Christmas Day is just over seven months away, so there’s a good chance you haven’t given too much thought to this year’s upcoming sacred celebration of Jesus’ miraculous birth.

The same can’t be said for the NFL or Netflix, which just inked an historic three-year deal for the right to broadcast games on Christmas Day. Last week’s Wall Street Journal reported the popular streaming network will pay the NFL $75 million per game this year.

Last week’s release of team schedules revealed that this year’s Yuletide matchups will feature the Super Bowl Champion Kansas City Chiefs facing off against the Pittsburgh Steelers at 1 p.m. ET, and the Baltimore Ravens against the Houston Texans at 4:30 p.m.

While NFL games on Christmas Day have been historically rare, they’re hardly unprecedented. All told, there have been 30 games played on the holiday, including each of the last four years, with three both in 2022 and 2023.

Yet, over the years, the NFL seemed at times to go to great lengths to avoid scheduling any Christmas games at all. In 1976, the league opened the season a week earlier in order to sidestep the conflict altogether. Across several decades, if Christmas fell on a Sunday, regular season and even playoff games were scheduled for Saturday and Monday.

Incidentally, at 3-0, the Philadelphia Eagles have the most wins on December 25, while the Cowboys, Cardinals and Vikings are winless, and at three each, have the most losses.

At the risk of stating the obvious, money is driving the normalization of professional football on Christmas. Ratings are proving strong, with nearly thirty million viewers per game tuning in the last few years.

The NBA began playing basketball on Christmas Day back in 1947. In fact, the only time there wasn’t a professional basketball game on December 25 was in 1998 due to a lockout.

Advocates for the NFL’s Christmas trend also cite football’s historically popular relationship with Thanksgiving, a tradition that long predates the NFL. College football began hosting a championship game on Thanksgiving in 1876. Although decades before any commercial broadcast was even possible, there were strong objections.

An 1893 editorial in the New York Herald condemned the tradition. “Thanksgiving is no longer a solemn festival to God for mercies given,” editors wrote. “It is a holiday granted to the state and nation to see a game of football.”
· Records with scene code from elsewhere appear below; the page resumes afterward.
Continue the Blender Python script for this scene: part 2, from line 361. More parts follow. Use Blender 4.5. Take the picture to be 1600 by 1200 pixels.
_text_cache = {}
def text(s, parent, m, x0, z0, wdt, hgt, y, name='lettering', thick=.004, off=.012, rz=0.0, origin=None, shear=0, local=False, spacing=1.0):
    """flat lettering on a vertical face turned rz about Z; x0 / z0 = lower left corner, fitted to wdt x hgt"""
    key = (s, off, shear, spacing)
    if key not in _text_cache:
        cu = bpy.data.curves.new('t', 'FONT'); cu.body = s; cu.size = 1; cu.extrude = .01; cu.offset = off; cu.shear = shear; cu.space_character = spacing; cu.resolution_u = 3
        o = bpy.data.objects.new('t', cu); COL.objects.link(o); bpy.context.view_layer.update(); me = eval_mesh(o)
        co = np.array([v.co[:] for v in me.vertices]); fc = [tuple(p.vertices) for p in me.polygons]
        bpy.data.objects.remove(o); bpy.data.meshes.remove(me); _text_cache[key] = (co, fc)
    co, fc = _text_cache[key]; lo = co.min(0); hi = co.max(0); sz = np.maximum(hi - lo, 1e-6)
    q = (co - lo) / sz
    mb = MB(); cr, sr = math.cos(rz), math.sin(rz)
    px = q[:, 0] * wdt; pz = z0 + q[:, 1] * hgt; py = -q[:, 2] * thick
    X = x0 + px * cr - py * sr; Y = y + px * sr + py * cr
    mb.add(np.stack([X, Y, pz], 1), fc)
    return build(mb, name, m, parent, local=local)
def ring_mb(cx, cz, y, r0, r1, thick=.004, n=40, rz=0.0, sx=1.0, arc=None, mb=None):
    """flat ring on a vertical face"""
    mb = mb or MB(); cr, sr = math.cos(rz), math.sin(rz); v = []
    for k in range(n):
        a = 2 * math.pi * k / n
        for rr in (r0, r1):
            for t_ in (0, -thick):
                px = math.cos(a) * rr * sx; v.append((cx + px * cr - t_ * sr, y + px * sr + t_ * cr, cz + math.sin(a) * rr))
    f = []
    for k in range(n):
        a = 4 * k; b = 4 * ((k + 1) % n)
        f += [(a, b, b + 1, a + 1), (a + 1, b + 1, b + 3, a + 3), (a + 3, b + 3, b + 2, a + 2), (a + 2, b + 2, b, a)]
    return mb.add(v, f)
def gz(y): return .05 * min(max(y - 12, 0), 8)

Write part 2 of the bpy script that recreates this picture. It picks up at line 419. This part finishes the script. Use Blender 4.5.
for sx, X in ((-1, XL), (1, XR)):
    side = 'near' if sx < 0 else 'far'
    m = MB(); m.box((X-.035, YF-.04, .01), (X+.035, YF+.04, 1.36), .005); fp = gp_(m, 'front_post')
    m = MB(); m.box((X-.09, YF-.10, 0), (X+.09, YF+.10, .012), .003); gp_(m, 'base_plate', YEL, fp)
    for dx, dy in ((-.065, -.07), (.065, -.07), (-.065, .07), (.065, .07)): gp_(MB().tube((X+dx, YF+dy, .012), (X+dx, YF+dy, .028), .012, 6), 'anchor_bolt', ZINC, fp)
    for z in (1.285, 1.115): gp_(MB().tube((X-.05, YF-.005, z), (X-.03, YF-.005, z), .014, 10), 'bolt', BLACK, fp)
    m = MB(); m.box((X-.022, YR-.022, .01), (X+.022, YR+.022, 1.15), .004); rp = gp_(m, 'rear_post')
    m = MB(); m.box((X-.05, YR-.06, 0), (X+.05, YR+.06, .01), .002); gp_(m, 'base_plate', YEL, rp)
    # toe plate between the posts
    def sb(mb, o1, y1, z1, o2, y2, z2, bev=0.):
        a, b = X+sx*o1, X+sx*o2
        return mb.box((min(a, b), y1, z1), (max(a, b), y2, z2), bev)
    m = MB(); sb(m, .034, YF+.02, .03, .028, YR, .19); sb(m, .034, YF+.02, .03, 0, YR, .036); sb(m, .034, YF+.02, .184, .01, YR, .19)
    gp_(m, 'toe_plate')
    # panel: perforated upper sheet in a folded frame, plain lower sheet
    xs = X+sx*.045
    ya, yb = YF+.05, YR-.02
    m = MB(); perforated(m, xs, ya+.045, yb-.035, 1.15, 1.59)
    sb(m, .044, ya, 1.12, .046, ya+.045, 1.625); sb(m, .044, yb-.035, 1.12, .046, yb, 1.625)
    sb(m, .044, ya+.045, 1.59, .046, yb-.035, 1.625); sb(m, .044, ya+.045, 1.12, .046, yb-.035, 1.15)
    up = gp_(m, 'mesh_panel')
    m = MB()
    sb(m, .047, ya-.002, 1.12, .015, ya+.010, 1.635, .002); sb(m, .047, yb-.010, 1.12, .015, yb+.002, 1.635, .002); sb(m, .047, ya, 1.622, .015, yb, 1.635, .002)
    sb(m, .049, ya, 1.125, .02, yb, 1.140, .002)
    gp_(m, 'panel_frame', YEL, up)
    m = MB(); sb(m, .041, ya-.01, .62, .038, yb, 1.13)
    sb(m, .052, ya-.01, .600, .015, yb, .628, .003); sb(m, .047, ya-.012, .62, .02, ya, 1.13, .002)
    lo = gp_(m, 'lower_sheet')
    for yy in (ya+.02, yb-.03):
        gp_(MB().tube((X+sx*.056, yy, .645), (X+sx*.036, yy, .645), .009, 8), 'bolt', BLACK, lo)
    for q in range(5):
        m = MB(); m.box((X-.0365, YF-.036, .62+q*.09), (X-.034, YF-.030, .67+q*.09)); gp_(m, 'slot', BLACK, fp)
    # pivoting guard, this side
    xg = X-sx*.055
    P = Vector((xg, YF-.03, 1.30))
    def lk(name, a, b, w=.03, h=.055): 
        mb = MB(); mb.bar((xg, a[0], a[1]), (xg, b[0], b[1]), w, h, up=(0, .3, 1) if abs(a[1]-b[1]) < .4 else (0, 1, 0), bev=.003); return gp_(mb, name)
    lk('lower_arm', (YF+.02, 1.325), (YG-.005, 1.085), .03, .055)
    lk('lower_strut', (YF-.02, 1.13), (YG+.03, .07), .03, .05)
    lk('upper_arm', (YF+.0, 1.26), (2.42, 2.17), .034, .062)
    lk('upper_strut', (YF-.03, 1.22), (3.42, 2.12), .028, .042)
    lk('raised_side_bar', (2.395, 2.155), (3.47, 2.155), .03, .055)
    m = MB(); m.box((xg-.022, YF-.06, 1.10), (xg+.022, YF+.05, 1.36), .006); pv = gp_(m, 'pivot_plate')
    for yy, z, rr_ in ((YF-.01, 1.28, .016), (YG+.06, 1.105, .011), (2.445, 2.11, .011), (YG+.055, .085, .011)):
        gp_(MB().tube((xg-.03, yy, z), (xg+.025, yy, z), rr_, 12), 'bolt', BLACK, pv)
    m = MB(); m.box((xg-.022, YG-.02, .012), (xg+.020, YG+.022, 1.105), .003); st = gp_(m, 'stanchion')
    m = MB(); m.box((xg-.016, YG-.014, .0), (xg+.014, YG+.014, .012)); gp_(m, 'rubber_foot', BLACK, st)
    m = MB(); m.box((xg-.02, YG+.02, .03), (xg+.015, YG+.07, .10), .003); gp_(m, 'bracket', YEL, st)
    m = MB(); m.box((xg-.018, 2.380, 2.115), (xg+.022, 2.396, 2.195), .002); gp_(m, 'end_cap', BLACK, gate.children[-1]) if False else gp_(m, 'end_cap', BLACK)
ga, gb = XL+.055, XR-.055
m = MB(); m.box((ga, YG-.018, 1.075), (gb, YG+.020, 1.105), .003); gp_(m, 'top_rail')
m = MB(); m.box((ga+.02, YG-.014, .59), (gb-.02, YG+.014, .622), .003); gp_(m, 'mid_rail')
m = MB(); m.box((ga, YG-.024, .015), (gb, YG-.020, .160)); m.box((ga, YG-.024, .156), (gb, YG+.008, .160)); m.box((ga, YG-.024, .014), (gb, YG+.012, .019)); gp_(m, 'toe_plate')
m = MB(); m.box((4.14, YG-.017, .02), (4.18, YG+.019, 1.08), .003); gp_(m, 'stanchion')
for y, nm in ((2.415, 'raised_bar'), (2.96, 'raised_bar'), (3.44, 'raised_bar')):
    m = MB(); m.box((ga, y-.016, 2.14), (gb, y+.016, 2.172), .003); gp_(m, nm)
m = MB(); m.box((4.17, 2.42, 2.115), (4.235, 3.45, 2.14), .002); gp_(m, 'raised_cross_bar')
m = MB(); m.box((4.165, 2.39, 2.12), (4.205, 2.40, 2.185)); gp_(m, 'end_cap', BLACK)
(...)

The paper’s objection fell on deaf ears. The NFL eventually followed suit and began scheduling as many as six games on Thanksgiving. Matthew Andrews, a history professor at the University of North Carolina at Chapel Hill, told CNN, “Of course they played on Thanksgiving, because by 1920 Thanksgiving meant football and football meant Thanksgiving. The NFL would’ve been missing a critical opportunity to popularize the game if they had not played on Thanksgiving Day. It almost would’ve been un-American.”

Yet, Thanksgiving and Christmas are distinctly different celebrations. Normalizing professional sports on a day dedicated to celebrating our Savior’s birth unsettles many, and for understandable reasons. Is the extra outside entertainment necessary? Are we that hapless or personally challenged as to need the crutch of a sporting event to bridge conversation between dinner and dessert?

Many may suggest that Christmas retains its uniqueness, that a few games do nothing to diminish its sacredness and specialness. It’s true that nothing man does can ultimately destroy what God designs, but the evolution of sports encroachment on Christmas recalls a classic scene from perennial holiday favorite, “Miracle on 34th Street.”

Alfred, Macy’s janitor, stops sweeping the locker room floor to talk with Kris Kringle, the department store’s Santa Claus. Commiserating with Kris that the toy department would rather sell a toy a child doesn’t want than send their parent to another store to buy the one they desire, the pudgy teen sighs.

“Yeah, there’s a lot of bad ‘isms’ floatin’ around this world, but one of the worst is commercialism,” he says. “Make a buck, make a buck. Even in Brooklyn it’s the same – don’t care what Christmas stands for, just make a buck, make a buck.”

The NFL is making a lot of bucks, but should those bucks be coming from Christians on Christmas?